> WHAT IS BEING ASKED: Among the lines of data below, reproduce only those from the one with "Write the bpy" through the one with "SC.camera = cam", exactly as they stand, both ends included.

> MATERIAL SHOWN:
:::

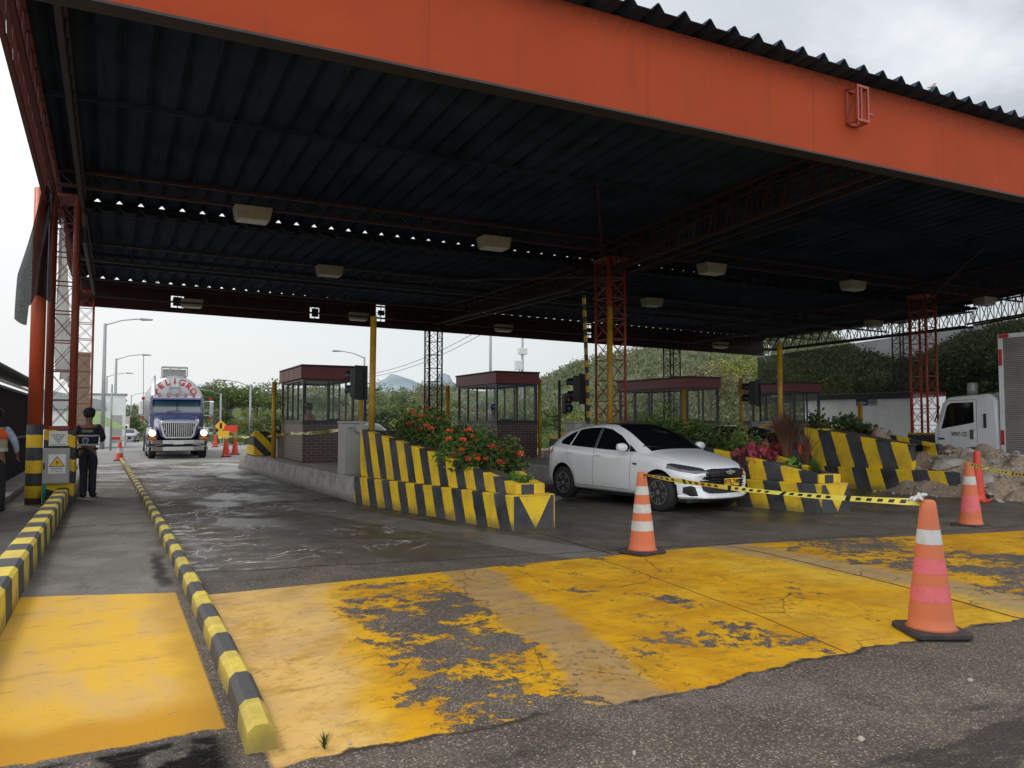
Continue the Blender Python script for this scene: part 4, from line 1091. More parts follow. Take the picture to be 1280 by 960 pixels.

:::

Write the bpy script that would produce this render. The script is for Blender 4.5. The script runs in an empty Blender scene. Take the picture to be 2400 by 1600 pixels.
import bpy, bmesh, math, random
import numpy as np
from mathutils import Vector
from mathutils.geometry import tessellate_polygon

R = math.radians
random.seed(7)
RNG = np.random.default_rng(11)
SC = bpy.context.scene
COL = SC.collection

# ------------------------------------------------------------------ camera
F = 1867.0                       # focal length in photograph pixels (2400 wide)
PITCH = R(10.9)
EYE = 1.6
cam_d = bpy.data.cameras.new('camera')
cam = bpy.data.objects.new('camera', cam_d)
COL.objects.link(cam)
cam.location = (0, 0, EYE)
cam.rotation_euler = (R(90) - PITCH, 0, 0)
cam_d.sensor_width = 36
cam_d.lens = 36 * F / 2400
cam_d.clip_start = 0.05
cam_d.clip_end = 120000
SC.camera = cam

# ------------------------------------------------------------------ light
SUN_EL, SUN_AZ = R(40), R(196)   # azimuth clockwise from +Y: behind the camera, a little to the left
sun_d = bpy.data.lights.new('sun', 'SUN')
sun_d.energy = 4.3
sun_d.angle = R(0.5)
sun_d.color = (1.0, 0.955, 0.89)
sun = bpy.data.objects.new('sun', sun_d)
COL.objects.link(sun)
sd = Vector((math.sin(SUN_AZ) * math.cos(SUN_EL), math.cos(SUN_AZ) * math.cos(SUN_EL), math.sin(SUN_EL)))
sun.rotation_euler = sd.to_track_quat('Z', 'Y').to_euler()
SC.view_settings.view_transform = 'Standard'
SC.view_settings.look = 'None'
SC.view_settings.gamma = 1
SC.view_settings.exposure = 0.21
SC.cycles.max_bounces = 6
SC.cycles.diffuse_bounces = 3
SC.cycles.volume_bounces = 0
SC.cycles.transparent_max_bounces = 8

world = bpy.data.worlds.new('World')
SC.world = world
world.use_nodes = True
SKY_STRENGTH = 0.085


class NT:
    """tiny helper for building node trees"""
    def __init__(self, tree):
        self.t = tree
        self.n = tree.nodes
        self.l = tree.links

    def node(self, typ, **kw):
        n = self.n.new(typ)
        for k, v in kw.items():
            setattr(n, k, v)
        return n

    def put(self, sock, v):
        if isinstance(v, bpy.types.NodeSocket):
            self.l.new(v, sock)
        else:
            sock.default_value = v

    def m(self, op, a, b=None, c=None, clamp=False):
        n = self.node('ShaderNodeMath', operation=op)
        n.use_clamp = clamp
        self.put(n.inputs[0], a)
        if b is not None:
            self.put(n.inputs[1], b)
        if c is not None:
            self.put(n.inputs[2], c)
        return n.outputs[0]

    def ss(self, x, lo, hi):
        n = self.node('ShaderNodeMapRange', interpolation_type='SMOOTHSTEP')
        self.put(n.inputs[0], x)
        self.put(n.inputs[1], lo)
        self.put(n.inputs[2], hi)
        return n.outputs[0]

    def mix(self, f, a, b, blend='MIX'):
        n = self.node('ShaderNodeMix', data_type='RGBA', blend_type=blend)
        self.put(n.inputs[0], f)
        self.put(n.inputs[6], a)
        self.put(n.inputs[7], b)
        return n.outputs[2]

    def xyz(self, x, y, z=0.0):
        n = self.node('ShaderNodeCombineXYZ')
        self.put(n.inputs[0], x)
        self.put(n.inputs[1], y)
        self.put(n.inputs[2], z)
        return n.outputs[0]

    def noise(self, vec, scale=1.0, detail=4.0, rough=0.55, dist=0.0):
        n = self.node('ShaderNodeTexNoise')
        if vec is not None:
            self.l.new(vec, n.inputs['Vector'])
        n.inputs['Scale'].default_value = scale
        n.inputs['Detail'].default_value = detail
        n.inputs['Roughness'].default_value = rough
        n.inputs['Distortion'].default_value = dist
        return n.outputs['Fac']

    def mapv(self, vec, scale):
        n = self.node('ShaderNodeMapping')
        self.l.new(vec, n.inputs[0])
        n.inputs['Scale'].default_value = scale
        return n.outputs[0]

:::

> CORRECT ANSWER:
Write the bpy script that would produce this render. The script is for Blender 4.5. The script runs in an empty Blender scene. Take the picture to be 2400 by 1600 pixels.
import bpy, bmesh, math, random
import numpy as np
from mathutils import Vector
from mathutils.geometry import tessellate_polygon

R = math.radians
random.seed(7)
RNG = np.random.default_rng(11)
SC = bpy.context.scene
COL = SC.collection

# ------------------------------------------------------------------ camera
F = 1867.0                       # focal length in photograph pixels (2400 wide)
PITCH = R(10.9)
EYE = 1.6
cam_d = bpy.data.cameras.new('camera')
cam = bpy.data.objects.new('camera', cam_d)
COL.objects.link(cam)
cam.location = (0, 0, EYE)
cam.rotation_euler = (R(90) - PITCH, 0, 0)
cam_d.sensor_width = 36
cam_d.lens = 36 * F / 2400
cam_d.clip_start = 0.05
cam_d.clip_end = 120000
SC.camera = cam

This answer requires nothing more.